Things I’ve Learned By Moving No. 3

As part of the great purge of paperwork, I’ve found things I didn’t know I had but am so glad I kept. This photo shows two letters from friends. Back in the late 1980s and early 1990s, I took on the task of writing epic, glitzy novels–I’m sure there were two, I think I finished the third one–that followed a group of people through a few decades. It doesn’t matter to me that those novels will never be published because 1. I was writing way outside my knowledge base, as I knew then and know now, and 2. They were insanely long and therefore unpublishable. (In fact, I tried to split the first one into two novels, and they were still unpublishable and also I didn’t like them so much anymore.)

What does matter is that writing them helped me learn to pace, plot, develop characters, and possibly how NOT to write dialogue. =) And more importantly, they weren’t just beginnings. They were finished, and proofed, and revised and rewritten. If you think it’s near-impossible to start writing something, clearly you’ve never tried to finish writing something.

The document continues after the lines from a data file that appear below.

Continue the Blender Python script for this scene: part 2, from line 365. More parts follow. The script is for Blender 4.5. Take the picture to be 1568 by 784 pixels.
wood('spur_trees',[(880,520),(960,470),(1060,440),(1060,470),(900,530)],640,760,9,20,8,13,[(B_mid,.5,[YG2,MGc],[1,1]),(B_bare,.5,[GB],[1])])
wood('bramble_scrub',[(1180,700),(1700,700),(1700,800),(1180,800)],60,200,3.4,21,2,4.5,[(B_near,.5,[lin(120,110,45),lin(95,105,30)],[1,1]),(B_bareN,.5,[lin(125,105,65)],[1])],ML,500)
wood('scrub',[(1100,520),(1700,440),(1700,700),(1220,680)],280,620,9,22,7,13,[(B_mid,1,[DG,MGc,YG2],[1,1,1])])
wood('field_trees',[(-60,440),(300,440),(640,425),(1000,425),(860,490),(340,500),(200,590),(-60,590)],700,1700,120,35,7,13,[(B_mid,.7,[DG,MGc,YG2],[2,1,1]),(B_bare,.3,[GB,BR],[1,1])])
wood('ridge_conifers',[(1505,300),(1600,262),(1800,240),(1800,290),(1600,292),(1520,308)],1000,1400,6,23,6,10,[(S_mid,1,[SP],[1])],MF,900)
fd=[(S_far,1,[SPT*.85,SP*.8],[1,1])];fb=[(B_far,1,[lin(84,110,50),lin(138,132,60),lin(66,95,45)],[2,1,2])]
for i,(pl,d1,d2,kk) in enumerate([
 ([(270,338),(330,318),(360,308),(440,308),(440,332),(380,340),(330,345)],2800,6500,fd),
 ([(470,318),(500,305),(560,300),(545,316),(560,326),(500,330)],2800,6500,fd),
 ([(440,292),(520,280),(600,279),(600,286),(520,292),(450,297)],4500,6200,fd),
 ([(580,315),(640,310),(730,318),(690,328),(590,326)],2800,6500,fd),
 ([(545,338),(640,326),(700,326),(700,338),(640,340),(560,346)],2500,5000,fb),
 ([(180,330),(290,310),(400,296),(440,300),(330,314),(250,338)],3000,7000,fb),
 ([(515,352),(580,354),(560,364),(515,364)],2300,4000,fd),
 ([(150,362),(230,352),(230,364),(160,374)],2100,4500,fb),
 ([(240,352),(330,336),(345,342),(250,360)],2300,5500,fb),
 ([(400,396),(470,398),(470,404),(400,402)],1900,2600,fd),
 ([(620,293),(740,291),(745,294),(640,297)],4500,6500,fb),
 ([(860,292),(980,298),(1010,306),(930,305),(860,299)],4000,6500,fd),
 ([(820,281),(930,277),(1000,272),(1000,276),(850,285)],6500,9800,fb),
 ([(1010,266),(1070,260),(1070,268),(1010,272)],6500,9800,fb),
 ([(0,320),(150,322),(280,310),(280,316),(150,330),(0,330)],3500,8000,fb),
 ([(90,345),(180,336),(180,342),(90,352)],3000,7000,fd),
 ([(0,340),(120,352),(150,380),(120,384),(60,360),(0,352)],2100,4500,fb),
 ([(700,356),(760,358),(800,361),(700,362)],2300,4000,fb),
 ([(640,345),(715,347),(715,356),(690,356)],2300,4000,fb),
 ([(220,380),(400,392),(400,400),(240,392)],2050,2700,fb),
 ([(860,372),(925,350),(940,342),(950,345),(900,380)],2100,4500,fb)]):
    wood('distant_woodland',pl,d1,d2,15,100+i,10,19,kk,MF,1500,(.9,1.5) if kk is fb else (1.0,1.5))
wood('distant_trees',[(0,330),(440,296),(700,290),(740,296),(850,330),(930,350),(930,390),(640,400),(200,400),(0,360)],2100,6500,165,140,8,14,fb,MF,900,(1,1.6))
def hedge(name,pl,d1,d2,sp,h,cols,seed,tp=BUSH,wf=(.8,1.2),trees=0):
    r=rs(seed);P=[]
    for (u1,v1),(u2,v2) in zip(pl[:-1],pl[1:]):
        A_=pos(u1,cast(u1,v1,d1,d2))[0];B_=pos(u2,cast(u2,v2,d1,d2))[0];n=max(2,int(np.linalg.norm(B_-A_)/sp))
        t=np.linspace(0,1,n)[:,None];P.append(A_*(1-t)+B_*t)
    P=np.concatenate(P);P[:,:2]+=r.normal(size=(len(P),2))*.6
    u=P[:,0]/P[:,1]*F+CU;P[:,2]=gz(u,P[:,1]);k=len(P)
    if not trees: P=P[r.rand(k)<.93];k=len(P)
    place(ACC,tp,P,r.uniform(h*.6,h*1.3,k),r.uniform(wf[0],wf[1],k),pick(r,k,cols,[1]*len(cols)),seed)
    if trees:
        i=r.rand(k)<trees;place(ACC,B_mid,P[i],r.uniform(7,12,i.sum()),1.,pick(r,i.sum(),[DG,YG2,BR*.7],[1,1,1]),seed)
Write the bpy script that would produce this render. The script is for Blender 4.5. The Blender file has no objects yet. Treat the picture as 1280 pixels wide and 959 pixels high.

What also matters is that I conquered years of self-doubt and negative voices (my own as well as those belonging to others) and found the courage to let someone who wasn’t Tom or Lynne read them. Lynne had been instrumental in helping me develop those characters and storylines, and Tom was someone who didn’t read anything like these books but was willing to read mine. To step outside the safety of these two readers was terrifying–and that isn’t an exaggeration. The day I gave the first manuscript to Amy to read, she wasn’t even home yet before I left a message on her machine (remember answering machines?): “I changed my mind. PLEASE don’t read it!” Only she didn’t go home, she went to her boyfriend’s house, I think, and had already begun reading it before she had a chance to hear the message.

Another friend, someone I met through Lynne, also named Lynn, loved to read and wanted to read my manuscripts. Since I’d already taken the plunge with Amy, I gave Lynn a copy, too.

In the end, they both enjoyed that first novel. I’d remembered that their comments were kind and encouraging, and as I was going through old papers and found these letters they wrote, I was grateful once more for their time and thoughtfulness.

I tell writers all the time that it’s vital to develop a thick hide. If you let every criticism, naysayer, and negative review get to you, you’ll poison your will to write. Likewise, if you share your writing with only your friends or people who won’t challenge you, you’re denying yourself a chance to grow as a writer.

But it’s likely you’ll never share anything you’ve created if someone along the way doesn’t tell you to go for it. Doesn’t say, “I like this!” Doesn’t fan that little flicker into a flame of passionate commitment to create. I still love for a reader to say, “I like this!”–and I remember each person who was willing to say it and who told me I was a writer long before I felt I had the right to call myself one.